On top of the conch shell is umibudo (sea grapes), which had a refreshing crunch which mirrored that of the kazunoko (herring roe), sitting to its left, on the righthand side of the picture. The kazuknoko was kelp-dried and topped with a wasabi stem kasuzuke, aged for 1 month.

In back is hotaru-ika (firefly squid), dressed with the customary garnish: su-miso (vinegar miso sauce). There were also ultra-thin cucumbers and some fairly thick wakame (kelp).

This plate was all about contrasts with Spring’s ingredients. The crunch of the kazunoko and umibodu vs. the dense chew of the baigai and slippery, chewy hotaru-ika. The thin and crunchy cucumbers vs. the thick and toothsome wakame. The mildly sharp su-miso and wasabi-stem vs. the slight offal taste of the hotaru-ika and kasuzuke.

This plate really got our attention, and Satsuki ended up being very high level overall. The sushi was very good, but this plate displayed a lot of thought with ingredient pairings.

Otsukuri (sashimi) plate: (shown clockwise in picture) Hata (grouper), Chutoro (medium-fatty tuna), and Aji (horse mackerel) with negi (green onion) and myoga (young ginger). Fresh wasabi from Shizuoka. This was brimming with nice textures.

Served respectively with ponzu, bonito-soy, ginger-soy
Kohada (gizzard shad) with pickled kelp

Thank you @ipsedixit for the recommendation about Satsuki (and Jungsik - more on that later).


Satsuki vs Nakazawa - which would you pick to go first?

Eagerly awaiting Jungsik report. My Korean experiences so far in NYC… wayyyy below LA.


Jungsik is awesome. Nothing like it in LA.

Also Atoboy is awesome as well, manned by the former chef at Jungsik


I haven’t been to Nakazawa, so I can’t comment. I’ve heard mixed things - some great - so I kind of want to try Nakazawa, but we could not get reservations at Nakazawa or Ichimura. I know chef Nakazawa worked at Sukiyabashi Jiro, but I don’t believe Nakazawa touched the sushi. With that said, his work ethic must’ve been good enough to be there, so hopefully that translates to making sushi. One slightly disconcerting picture I saw showed nigiri that was seared and some of the rice got burnt. I went in to Satsuki with no real expectations, and found that it was quite high level. For one, I think Nakazawa is straight nigiri, and probably considerably more nigiri than at Satsuki. Satsuki had two small kobachi, otsukuri plate, otsumami plate, and fewer nigiri. Another, superficial thing: Nakazawa’s bar looks to have quite a different atmosphere than that of Satsuki.
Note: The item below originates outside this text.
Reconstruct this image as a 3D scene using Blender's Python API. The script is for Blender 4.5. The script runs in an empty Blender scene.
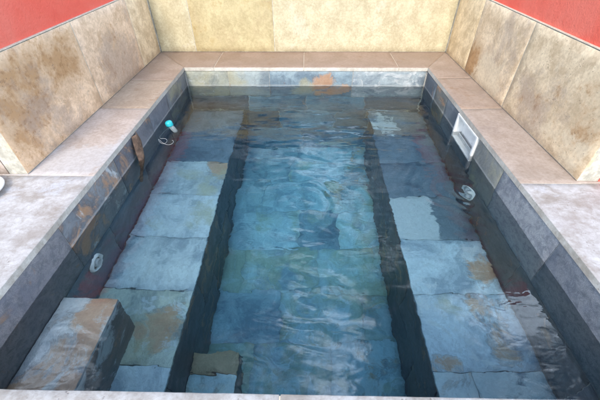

Jungsik was excellent, a pleasant surprise. It’s very different than other Korean food I’ve had in LA. It’s a tasting menu based around Korean cuisine - the closest analogues are Benu and Mosu in SF, but IMO, more interesting than the former and overall a bit higher-level than the latter. Several dishes were quite well dialed-in. Jungsik’s pastry chef is on fire.


@ipsedixit @BradFord wow glowing recs for Jungsik!! Atoboy is a new one I had not heard about.

I’ve been a bit leery of Nakazawa especially with the possibility of not being assigned Sergio. A repeat of poor experiences ala Shunji when Sergio is not in the house. Maybe I’ll start with Satsuki and booking well in advance for Nakazawa.


Was this the full omakase $250 option?


Yes. FYI the meal consisted of 2 vegetarian kobachi, 1 otsukuri plate (shown above), 1 otsumami plate (shown above), 1 grilled fish, 10 pieces of nigiri, miso soup, tamago, 1 temaki, and dessert. With 3 extra pieces and a few beers, it was about $400pp out the door. We did talk with Suzuki-san for a good while about pottery and they comped us some sake. Quality was very high and we enjoyed dinner quite a bit. Nigiri was quite technical, one of the better sushi meals in the US, for us at least.


Thanks for the rec @ipsedixit; had a very nice meal. Excellent QPR for this high level of cooking. More of a Korean influenced place. Overall enjoyed everything however a few dishes really stood out.

Sunchoke with oyster mushroom, black truffle, orange - Wonderful earthy flavors. Black truffles are usually a frivolous addition however this worked for an additional earthy gravitas.

Mackerel braised with green chili, radish, scallion. I expected a dry overcooked mackerel typical of what you’d find in a jeongol. Instead was met with a silky perfectly cooked piece of fish with the familiar flavors of a traditional Korean kitchen. Excellent execution, one of the best prepared mackerel dishes I’ve encountered.

Sujeonggwa granita with burrata, lychee yoghurt, walnuts. Doesn’t look like much and wasn’t sure what to expect initially. The interplay of the slightly sweet cinnamon forward granita and the savory burrata was terrific; the tang from the yoghurt and walnut added additional subtle tangy, fruity and nutty elements to the dish. Light yet complex. Refreshing end to the meal.


That granita is very very interesting.

Two of my most memorable dishes might be the egg and corn dishes.